- _Brief_: Will you print the material below without altering a single character?

::: Recorded data

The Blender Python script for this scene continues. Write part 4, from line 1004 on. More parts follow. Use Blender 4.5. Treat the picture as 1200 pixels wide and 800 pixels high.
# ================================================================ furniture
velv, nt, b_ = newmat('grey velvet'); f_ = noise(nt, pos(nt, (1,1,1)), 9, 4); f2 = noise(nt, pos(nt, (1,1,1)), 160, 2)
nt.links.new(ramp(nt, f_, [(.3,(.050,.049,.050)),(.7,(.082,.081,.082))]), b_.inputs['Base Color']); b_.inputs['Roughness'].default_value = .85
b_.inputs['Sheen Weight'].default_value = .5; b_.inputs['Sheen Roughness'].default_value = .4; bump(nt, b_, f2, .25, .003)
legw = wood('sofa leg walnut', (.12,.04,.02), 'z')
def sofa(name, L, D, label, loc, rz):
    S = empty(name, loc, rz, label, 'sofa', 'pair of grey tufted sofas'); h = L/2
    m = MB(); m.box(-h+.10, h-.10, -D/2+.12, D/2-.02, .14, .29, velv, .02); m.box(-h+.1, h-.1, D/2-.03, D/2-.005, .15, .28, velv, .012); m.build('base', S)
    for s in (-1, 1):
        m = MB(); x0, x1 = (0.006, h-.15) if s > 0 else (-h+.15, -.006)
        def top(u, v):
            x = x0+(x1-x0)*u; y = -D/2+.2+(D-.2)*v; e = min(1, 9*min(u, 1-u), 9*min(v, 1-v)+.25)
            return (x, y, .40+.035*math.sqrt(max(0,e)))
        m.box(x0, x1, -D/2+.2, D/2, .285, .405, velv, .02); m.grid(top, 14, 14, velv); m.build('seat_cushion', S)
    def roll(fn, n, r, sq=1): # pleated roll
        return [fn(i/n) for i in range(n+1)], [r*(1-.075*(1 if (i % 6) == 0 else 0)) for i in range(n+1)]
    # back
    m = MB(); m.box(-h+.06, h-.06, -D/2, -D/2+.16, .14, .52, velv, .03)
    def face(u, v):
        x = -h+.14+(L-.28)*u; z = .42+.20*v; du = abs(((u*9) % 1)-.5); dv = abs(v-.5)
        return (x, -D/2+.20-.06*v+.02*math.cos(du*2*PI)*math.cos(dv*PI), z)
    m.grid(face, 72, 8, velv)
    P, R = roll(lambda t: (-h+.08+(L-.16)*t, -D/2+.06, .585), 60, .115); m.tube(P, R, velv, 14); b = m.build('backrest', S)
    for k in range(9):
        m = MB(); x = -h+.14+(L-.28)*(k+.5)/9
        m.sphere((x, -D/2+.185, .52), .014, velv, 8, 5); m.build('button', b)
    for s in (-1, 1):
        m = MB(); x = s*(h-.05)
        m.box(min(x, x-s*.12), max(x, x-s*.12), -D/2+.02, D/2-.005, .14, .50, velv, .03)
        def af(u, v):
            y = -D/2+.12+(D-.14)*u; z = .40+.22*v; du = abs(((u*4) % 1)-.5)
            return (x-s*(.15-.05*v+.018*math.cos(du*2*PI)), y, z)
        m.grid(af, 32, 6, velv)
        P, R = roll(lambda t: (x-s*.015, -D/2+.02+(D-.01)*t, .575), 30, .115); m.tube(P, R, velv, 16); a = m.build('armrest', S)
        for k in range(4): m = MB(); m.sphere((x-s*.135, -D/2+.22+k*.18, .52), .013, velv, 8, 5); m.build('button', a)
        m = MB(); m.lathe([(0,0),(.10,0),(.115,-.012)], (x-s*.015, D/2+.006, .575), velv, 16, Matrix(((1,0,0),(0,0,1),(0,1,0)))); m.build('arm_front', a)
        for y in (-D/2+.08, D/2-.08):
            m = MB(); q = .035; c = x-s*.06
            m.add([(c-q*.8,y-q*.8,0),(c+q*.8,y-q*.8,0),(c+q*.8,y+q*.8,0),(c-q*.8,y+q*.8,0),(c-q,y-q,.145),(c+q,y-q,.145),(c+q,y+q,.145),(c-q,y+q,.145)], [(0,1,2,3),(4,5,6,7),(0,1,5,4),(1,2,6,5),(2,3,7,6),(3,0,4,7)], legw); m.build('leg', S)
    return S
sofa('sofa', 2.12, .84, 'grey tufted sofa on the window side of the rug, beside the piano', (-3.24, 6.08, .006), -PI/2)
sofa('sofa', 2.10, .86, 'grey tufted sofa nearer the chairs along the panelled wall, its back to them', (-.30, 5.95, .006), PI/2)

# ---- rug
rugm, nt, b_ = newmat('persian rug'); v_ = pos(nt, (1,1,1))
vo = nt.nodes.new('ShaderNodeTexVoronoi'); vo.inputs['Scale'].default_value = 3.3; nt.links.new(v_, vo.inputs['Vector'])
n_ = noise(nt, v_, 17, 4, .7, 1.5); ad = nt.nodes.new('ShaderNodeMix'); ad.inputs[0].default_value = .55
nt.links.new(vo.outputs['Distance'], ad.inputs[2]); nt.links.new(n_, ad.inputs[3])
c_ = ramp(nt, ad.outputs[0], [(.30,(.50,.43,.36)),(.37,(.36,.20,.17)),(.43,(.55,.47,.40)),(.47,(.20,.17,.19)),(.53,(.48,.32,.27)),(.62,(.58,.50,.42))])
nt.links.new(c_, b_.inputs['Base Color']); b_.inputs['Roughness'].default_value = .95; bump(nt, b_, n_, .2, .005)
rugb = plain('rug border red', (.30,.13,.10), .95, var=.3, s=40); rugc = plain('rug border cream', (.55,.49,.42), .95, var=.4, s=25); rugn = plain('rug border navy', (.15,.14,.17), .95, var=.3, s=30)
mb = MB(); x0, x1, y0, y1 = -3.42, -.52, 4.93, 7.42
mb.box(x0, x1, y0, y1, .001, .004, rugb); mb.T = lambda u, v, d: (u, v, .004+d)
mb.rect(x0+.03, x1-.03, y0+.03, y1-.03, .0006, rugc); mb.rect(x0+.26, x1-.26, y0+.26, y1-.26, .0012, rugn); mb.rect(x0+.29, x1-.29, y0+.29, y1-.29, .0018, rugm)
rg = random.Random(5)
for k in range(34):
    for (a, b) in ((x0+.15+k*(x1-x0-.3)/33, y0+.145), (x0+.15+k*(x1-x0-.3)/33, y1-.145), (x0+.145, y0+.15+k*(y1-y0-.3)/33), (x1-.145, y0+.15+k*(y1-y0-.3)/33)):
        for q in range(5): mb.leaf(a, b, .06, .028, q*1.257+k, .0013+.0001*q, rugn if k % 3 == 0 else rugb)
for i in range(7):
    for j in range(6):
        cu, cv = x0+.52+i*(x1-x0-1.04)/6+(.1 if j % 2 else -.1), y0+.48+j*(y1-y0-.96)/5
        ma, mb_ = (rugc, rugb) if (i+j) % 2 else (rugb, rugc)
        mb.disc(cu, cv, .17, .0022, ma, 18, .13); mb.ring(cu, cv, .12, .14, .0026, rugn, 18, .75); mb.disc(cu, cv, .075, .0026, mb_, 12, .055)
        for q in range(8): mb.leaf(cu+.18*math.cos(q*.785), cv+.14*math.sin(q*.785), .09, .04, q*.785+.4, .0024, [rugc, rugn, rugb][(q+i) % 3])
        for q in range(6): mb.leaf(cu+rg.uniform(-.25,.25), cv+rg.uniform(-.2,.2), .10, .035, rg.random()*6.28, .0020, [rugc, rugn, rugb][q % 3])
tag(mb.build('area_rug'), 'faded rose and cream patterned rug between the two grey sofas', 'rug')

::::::

- _Result of the exercise_:
The Blender Python script for this scene continues. Write part 4, from line 1004 on. More parts follow. Use Blender 4.5. Treat the picture as 1200 pixels wide and 800 pixels high.
# ================================================================ furniture
velv, nt, b_ = newmat('grey velvet'); f_ = noise(nt, pos(nt, (1,1,1)), 9, 4); f2 = noise(nt, pos(nt, (1,1,1)), 160, 2)
nt.links.new(ramp(nt, f_, [(.3,(.050,.049,.050)),(.7,(.082,.081,.082))]), b_.inputs['Base Color']); b_.inputs['Roughness'].default_value = .85
b_.inputs['Sheen Weight'].default_value = .5; b_.inputs['Sheen Roughness'].default_value = .4; bump(nt, b_, f2, .25, .003)
legw = wood('sofa leg walnut', (.12,.04,.02), 'z')
def sofa(name, L, D, label, loc, rz):
    S = empty(name, loc, rz, label, 'sofa', 'pair of grey tufted sofas'); h = L/2
    m = MB(); m.box(-h+.10, h-.10, -D/2+.12, D/2-.02, .14, .29, velv, .02); m.box(-h+.1, h-.1, D/2-.03, D/2-.005, .15, .28, velv, .012); m.build('base', S)
    for s in (-1, 1):
        m = MB(); x0, x1 = (0.006, h-.15) if s > 0 else (-h+.15, -.006)
        def top(u, v):
            x = x0+(x1-x0)*u; y = -D/2+.2+(D-.2)*v; e = min(1, 9*min(u, 1-u), 9*min(v, 1-v)+.25)
            return (x, y, .40+.035*math.sqrt(max(0,e)))
        m.box(x0, x1, -D/2+.2, D/2, .285, .405, velv, .02); m.grid(top, 14, 14, velv); m.build('seat_cushion', S)
    def roll(fn, n, r, sq=1): # pleated roll
        return [fn(i/n) for i in range(n+1)], [r*(1-.075*(1 if (i % 6) == 0 else 0)) for i in range(n+1)]
    # back
    m = MB(); m.box(-h+.06, h-.06, -D/2, -D/2+.16, .14, .52, velv, .03)
    def face(u, v):
        x = -h+.14+(L-.28)*u; z = .42+.20*v; du = abs(((u*9) % 1)-.5); dv = abs(v-.5)
        return (x, -D/2+.20-.06*v+.02*math.cos(du*2*PI)*math.cos(dv*PI), z)
    m.grid(face, 72, 8, velv)
    P, R = roll(lambda t: (-h+.08+(L-.16)*t, -D/2+.06, .585), 60, .115); m.tube(P, R, velv, 14); b = m.build('backrest', S)
    for k in range(9):
        m = MB(); x = -h+.14+(L-.28)*(k+.5)/9
        m.sphere((x, -D/2+.185, .52), .014, velv, 8, 5); m.build('button', b)
    for s in (-1, 1):
        m = MB(); x = s*(h-.05)
        m.box(min(x, x-s*.12), max(x, x-s*.12), -D/2+.02, D/2-.005, .14, .50, velv, .03)
        def af(u, v):
            y = -D/2+.12+(D-.14)*u; z = .40+.22*v; du = abs(((u*4) % 1)-.5)
            return (x-s*(.15-.05*v+.018*math.cos(du*2*PI)), y, z)
        m.grid(af, 32, 6, velv)
        P, R = roll(lambda t: (x-s*.015, -D/2+.02+(D-.01)*t, .575), 30, .115); m.tube(P, R, velv, 16); a = m.build('armrest', S)
        for k in range(4): m = MB(); m.sphere((x-s*.135, -D/2+.22+k*.18, .52), .013, velv, 8, 5); m.build('button', a)
        m = MB(); m.lathe([(0,0),(.10,0),(.115,-.012)], (x-s*.015, D/2+.006, .575), velv, 16, Matrix(((1,0,0),(0,0,1),(0,1,0)))); m.build('arm_front', a)
        for y in (-D/2+.08, D/2-.08):
            m = MB(); q = .035; c = x-s*.06
            m.add([(c-q*.8,y-q*.8,0),(c+q*.8,y-q*.8,0),(c+q*.8,y+q*.8,0),(c-q*.8,y+q*.8,0),(c-q,y-q,.145),(c+q,y-q,.145),(c+q,y+q,.145),(c-q,y+q,.145)], [(0,1,2,3),(4,5,6,7),(0,1,5,4),(1,2,6,5),(2,3,7,6),(3,0,4,7)], legw); m.build('leg', S)
    return S
sofa('sofa', 2.12, .84, 'grey tufted sofa on the window side of the rug, beside the piano', (-3.24, 6.08, .006), -PI/2)
sofa('sofa', 2.10, .86, 'grey tufted sofa nearer the chairs along the panelled wall, its back to them', (-.30, 5.95, .006), PI/2)

# ---- rug
rugm, nt, b_ = newmat('persian rug'); v_ = pos(nt, (1,1,1))
vo = nt.nodes.new('ShaderNodeTexVoronoi'); vo.inputs['Scale'].default_value = 3.3; nt.links.new(v_, vo.inputs['Vector'])
n_ = noise(nt, v_, 17, 4, .7, 1.5); ad = nt.nodes.new('ShaderNodeMix'); ad.inputs[0].default_value = .55
nt.links.new(vo.outputs['Distance'], ad.inputs[2]); nt.links.new(n_, ad.inputs[3])
c_ = ramp(nt, ad.outputs[0], [(.30,(.50,.43,.36)),(.37,(.36,.20,.17)),(.43,(.55,.47,.40)),(.47,(.20,.17,.19)),(.53,(.48,.32,.27)),(.62,(.58,.50,.42))])
nt.links.new(c_, b_.inputs['Base Color']); b_.inputs['Roughness'].default_value = .95; bump(nt, b_, n_, .2, .005)
rugb = plain('rug border red', (.30,.13,.10), .95, var=.3, s=40); rugc = plain('rug border cream', (.55,.49,.42), .95, var=.4, s=25); rugn = plain('rug border navy', (.15,.14,.17), .95, var=.3, s=30)
mb = MB(); x0, x1, y0, y1 = -3.42, -.52, 4.93, 7.42
mb.box(x0, x1, y0, y1, .001, .004, rugb); mb.T = lambda u, v, d: (u, v, .004+d)
mb.rect(x0+.03, x1-.03, y0+.03, y1-.03, .0006, rugc); mb.rect(x0+.26, x1-.26, y0+.26, y1-.26, .0012, rugn); mb.rect(x0+.29, x1-.29, y0+.29, y1-.29, .0018, rugm)
rg = random.Random(5)
for k in range(34):
    for (a, b) in ((x0+.15+k*(x1-x0-.3)/33, y0+.145), (x0+.15+k*(x1-x0-.3)/33, y1-.145), (x0+.145, y0+.15+k*(y1-y0-.3)/33), (x1-.145, y0+.15+k*(y1-y0-.3)/33)):
        for q in range(5): mb.leaf(a, b, .06, .028, q*1.257+k, .0013+.0001*q, rugn if k % 3 == 0 else rugb)
for i in range(7):
    for j in range(6):
        cu, cv = x0+.52+i*(x1-x0-1.04)/6+(.1 if j % 2 else -.1), y0+.48+j*(y1-y0-.96)/5
        ma, mb_ = (rugc, rugb) if (i+j) % 2 else (rugb, rugc)
        mb.disc(cu, cv, .17, .0022, ma, 18, .13); mb.ring(cu, cv, .12, .14, .0026, rugn, 18, .75); mb.disc(cu, cv, .075, .0026, mb_, 12, .055)
        for q in range(8): mb.leaf(cu+.18*math.cos(q*.785), cv+.14*math.sin(q*.785), .09, .04, q*.785+.4, .0024, [rugc, rugn, rugb][(q+i) % 3])
        for q in range(6): mb.leaf(cu+rg.uniform(-.25,.25), cv+rg.uniform(-.2,.2), .10, .035, rg.random()*6.28, .0020, [rugc, rugn, rugb][q % 3])
tag(mb.build('area_rug'), 'faded rose and cream patterned rug between the two grey sofas', 'rug')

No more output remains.